Cabinets, Cabinets with hinged doors, with or without drawers inside, were made in the later seventeenth century, and much attention was paid to their decoration. They were veneered with rare woods, inlaid with marquetry and embellished with plates of embossed silver. They were placed on stands of turned wood, and later on elaborately carved gilt wood bases. Many lacquered cabinets were imported from the Far East, and placed on similar stands for use in English rooms.
Cabinets on stands did not retain their great popularity in the eighteenth century, but their place was taken by book and china cases with glazed doors. About 1800 low cabinets standing on the ground came into fashion, and many of these had marble tops and the doors were inset with panels of silk or with gilt brass trellis.
Caddies
The caddy owes its name to a Chinese weight, a catty or kali, which equals about one and a third pounds. Much of the tea coming from the East was doubtless packed in amounts of one catty, and the name of the quantity became corrupted into that of the box to hold it. Although tea-caddies were made from different materials, many were of wood and it is proper therefore to mention them under the heading of Furniture. Few, if any, survive from before about 1740, but in 1752 Chippendale showed in his Director designs for a number of them, elaborately shaped and carved. Each succeeding designer influenced the shape, coloring and ornament of the tea caddy, and the immense number of variations in pattern is too numerous to list. Many of them had silver containers inside a wooden outer case, others, had removable wooden boxes. In the nineteenth century it was common to fit them with two boxes, one each for green and black tea, and a glass bowl; the latter described variously as for holding sugar and for blending the teas.
Canterbury
This is the name given to a low open stand with divisions, a drawer beneath and short legs, for holding music.

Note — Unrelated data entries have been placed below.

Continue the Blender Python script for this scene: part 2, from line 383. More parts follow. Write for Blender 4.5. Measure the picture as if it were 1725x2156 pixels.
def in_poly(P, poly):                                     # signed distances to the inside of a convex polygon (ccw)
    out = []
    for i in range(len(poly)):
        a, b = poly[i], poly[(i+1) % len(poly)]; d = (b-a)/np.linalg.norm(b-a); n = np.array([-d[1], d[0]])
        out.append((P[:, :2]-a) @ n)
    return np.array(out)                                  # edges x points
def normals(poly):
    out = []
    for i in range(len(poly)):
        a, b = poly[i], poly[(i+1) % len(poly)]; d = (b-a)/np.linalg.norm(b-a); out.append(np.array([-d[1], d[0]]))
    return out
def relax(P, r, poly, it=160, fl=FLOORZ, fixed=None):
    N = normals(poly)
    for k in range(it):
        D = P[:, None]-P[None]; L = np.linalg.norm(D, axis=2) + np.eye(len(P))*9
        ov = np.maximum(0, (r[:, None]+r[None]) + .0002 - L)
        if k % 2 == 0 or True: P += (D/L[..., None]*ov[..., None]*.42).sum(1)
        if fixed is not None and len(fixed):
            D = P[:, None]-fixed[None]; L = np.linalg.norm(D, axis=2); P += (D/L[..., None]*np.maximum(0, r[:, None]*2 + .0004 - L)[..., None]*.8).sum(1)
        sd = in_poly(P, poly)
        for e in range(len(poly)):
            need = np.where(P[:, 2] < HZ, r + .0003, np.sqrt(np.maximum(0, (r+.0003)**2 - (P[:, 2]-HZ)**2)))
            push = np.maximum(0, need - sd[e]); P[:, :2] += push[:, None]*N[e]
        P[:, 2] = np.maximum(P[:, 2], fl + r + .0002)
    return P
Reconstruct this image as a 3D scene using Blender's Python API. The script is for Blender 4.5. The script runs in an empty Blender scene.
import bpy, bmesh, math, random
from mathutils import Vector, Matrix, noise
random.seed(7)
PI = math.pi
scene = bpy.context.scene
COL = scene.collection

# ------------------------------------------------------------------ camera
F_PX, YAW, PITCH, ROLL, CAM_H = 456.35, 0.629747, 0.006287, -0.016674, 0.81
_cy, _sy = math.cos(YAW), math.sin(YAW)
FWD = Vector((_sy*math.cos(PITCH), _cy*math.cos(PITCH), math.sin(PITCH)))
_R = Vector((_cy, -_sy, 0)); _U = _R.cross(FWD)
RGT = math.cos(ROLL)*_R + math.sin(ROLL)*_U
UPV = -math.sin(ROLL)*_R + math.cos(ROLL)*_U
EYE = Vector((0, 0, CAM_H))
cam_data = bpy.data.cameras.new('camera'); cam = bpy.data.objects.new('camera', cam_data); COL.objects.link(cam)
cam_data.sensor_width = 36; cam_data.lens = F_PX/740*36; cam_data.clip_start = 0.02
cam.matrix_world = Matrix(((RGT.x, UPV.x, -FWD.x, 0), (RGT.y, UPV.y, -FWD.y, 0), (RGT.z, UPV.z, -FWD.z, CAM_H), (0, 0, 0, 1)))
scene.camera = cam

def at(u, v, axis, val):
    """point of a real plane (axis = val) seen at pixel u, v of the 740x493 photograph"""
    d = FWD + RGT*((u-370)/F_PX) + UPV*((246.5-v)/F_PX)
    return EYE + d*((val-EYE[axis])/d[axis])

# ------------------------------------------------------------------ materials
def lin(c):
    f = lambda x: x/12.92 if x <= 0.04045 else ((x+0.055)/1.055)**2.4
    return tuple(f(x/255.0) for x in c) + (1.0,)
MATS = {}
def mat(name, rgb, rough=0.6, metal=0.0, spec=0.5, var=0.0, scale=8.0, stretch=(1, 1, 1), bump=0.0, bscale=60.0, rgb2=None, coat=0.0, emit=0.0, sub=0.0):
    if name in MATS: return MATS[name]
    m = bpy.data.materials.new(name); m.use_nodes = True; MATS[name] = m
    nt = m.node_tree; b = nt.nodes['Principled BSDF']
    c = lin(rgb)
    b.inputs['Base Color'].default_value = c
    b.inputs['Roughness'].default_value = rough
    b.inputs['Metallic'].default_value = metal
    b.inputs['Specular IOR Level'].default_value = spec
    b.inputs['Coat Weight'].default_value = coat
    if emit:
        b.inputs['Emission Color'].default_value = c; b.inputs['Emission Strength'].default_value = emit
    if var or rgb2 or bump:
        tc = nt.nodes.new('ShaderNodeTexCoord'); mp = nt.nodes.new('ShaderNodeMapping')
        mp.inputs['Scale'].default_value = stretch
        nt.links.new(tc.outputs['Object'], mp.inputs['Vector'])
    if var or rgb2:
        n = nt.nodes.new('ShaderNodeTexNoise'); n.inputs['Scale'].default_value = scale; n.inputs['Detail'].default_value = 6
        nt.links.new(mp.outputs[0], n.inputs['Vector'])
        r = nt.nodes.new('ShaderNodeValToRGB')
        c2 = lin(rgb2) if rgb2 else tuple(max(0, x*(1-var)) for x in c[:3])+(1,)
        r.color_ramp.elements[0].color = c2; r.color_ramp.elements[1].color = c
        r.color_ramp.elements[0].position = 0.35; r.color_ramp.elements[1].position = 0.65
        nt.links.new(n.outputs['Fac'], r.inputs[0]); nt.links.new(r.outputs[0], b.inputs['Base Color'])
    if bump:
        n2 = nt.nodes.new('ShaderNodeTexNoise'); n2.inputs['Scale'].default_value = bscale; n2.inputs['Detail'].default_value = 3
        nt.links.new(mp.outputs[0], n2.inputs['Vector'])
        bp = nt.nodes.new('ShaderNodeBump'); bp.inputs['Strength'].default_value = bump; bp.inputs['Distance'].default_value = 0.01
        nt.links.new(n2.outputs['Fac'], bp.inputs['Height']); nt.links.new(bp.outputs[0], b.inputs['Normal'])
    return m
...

They were made in mahogany from about 1800, and later in rosewood and walnut. No one knows how they got their name, but it is assumed that one was designed in the first instance for an Archbishop of Canterbury. They are very popular nowadays, not always for holding sheet music but for newspapers.
Card Tables
Playing cards were introduced into England in the fifteenth century, and doubtless a special table for use with them followed shortly. None survive before walnut ones made in the reign of William and Mary, with the typical folding tops lined with needlework or cloth. They are rare, but later examples in mahogany survive in large numbers. Almost all are lined with cloth, and many have the inside corners recessed to hold candlesticks; others have oval sunken spaces to hold counters or coins. Late in the eighteenth century card tables were often made in pairs, and examples are found occasionally veneered in satinwood and of half-round shape.
After 1800 they were made on a pillar support with splayed legs and brass-capped toes.
We have seen some of the types of tables and from where they derived their names. It is interesting to know what are the different types of tables and their historical background. The shapes and sizes and the different kinds of woods that were used to make them.